The Japanese Discovery of Chinese Fiction is one of the library’s latest ebook acquisitions and hence featured in the “new arrivals” section. That section is also pretty prominent in the Overdrive app, which is how I found, and promptly downloaded, the book. It’s not The Tale of Genji, but I thought it might be interesting to see how the Japanese were influenced by Shuihu Zhuan and if anything in here could be applied to the Chinese influences in The Tale of Genji.
What I found in this book was four chapters of incredibly dense, academic writing. I thought that I was getting used to academic writing, but I was clearly wrong. For example, there’s a guide to Shuihu Zhuan (The Water Margin) which is described as an attempt to establish “a new methodology for the study of contemporary language and culture that combined the empirical focus of professional interpretation with the systematic exegetical rigor of classical studies.”
But I told myself that the book would be worth it and after a break to actually read Shuihu Zhuan (in English! If I read it in Chinese the library loan would have expired 100 times) and with lots of notes to help with my understanding (because note-taking forces me to slow down and think about what is worth recording), I managed to make it through.
In essence, The Japanese Discovery of Chinese Fiction looks at the Japanese reception of Shuihu Zhuan (Water Margin) and how that affected various academic fields in Japan and the Japanese perception of China. Or, in the words of the author, this book is “informed by recent efforts to rethink the ‘impact-response’ model inherited from earlier kokubungaku paradigms, in which we begin with a Chinese text, genre, or motif and explore the processes by which it is adapted and reworked into something quintessentially Japanese“.
The main points, as I understood it, were:
- When Shuihu Zhuan first arrived in Japan, it was debatable how much the Japanese actually understood. They certainly collected the texts, but did they read it?

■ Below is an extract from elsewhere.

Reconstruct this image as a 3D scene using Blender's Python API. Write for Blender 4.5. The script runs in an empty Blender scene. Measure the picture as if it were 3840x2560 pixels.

- The shift towards “vernacular philology” like Shuihu Zhuan marks a shift in the orientation of the way the Japanese literati thought of China and its textual culture, “one premised on the belief in a fundamental and unbridgeable rupture separating the language and culture of the present and that of antiquity”.
- And anyway, people may not have been able to even get a copy of Shuihu Zhuan – so during the Edo period, the people who read Shuihu Zhuan would have read them in the commentary versions.
- Eventually people started thinking that Shuihu Zhuan was an excellent way of understanding China and started writing lots of commentaries on that.
- According to Kainan: “Shuihu zhuan is ideal for getting a sense of the uniqueness of the Chinese people, but it’s neither a historical novel [rekishi shosetsu] nor a novel of sentiment [ninjo shosetsu]; instead, it straddles the line between the two.”
- According to the author, Shuihu zhuan acted as a “privileged point of insight into a putative Chinese character that acted as both foil and supplement to Japanese modernity.”
- All this took place as the field of bungakushi was developed.
Three points that I thought were interesting:
- A timeless quote about the importance of understanding China. A 1908 translation of the book by Ito Gingetsu comes with a preface by the translator that states: “In the future, China will serve as a wedge for the peace and stability (or lack thereof) of the entire globe. Any country that has faith in its status as a global power will express its ambitions with respect to China […] Any country that fails to appreciate the importance of solving the China problem is a powerless country, and any citizenry that fails to realise the responsibility it has to research China is a powerless people.” These words were written over a hundred years ago but I think they still hold true today.
- Michael Emmerich’s definition of ‘replacements’* – “all translations, adaptations, and material artefacts” that are read in place of the “(unknown and unknowable) original.” In this sense, many, if not most, Japanese readers of Shuihu Zhuan would have read the ‘replacements’ of the novel, not originals. According to the author, “the notion of literary replacements allows us to explore the canonization of a work like Shuihu zhuan without necessarily worrying about how familiar early modern readers were with an original work.”
- According to a review of Fujita Toyohachi’s Sen-Shen Bungaku and Sasagawa Rinpu’s Shina Shosetsu Gikyoku Shoshi, the “Chinese themselves were too close to their own literary corpus to analyze it in the detached and scientific manner necessary for literature historiography.” I don’t quite agree with this, but the line struck me because this is a book about a Chinese work in Japan by a non-Japanese, non-Chinese author
Overall, this is a very dense, academic work discussing the way Japanese scholars have interacted with Shuihu Zhuan through the years. I had hoped that it would take a broader view (for example, tattoos of Shuihu Zhuan which were very popular in Japan and would be interesting to see how that became a thing) but the book confines itself to more scholarly discussions. It is interesting if you’re looking at how you can interpret Japanese perceptions of China through the years through interpretations and commentaries of Shuihu Zhuan, but apart from that, I don’t really know who it’s for.
That said, I did find out about the idea of literary replacements here, which I think is interesting and that probably made the book worthwhile for me.
*Apparently, this is from his discussion of The Tale of Genji. I found this very interesting article about it and it’s definitely something to follow up on.